Fact-checking memo for abnobel

To abnobel:

Thanks for reading--and for keeping me honest. I should be more clear about the current research on IQ. It seems to show that one's total potential IQ is fixed through heredity, but whether you ever reach that potential is determined by your early childhood development. The main point is that it calls into question the research Herrnstein was writing about. He was using a then-recent study by a Harvard collegue named Jensen who published on black-white IQ disparities. Jensen's premise was that if in 1969, 15 years after Brown v. Board ended school segregation, blacks still had lower average IQs, it was surely because of their limited capacities. You've got to be pretty far to the right (and pretty blind to the facts) to consider America one year after MLK's assassination to be some kind of racial egalitarian wonderland. In fact, Great Society programs like HeadStart were created to address the very clear remaining disparities in the childhoods of black and white children.

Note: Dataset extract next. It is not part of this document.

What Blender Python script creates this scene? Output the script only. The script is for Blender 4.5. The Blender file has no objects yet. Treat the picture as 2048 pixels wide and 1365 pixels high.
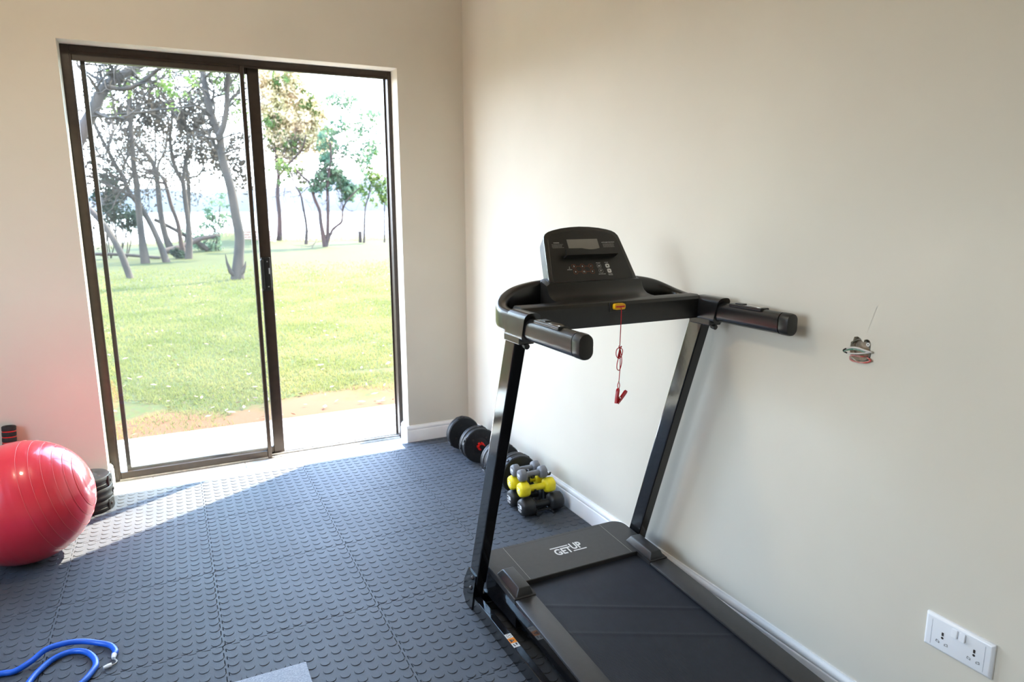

As for the high-watermark of social mobility in America, it was the 1960s and 70s. My ficticious "Uncle Ron" fits that generation but you're right in pointing out Mr. Herrnstein, a youth of the 1930s and 40s, surely faced barriers to mobility on account of his Jewishness. City College, however, was an exception. It was eager to accept bright Jews and was truly "need blind" in a way today's schools never really are. It had no tuition at all.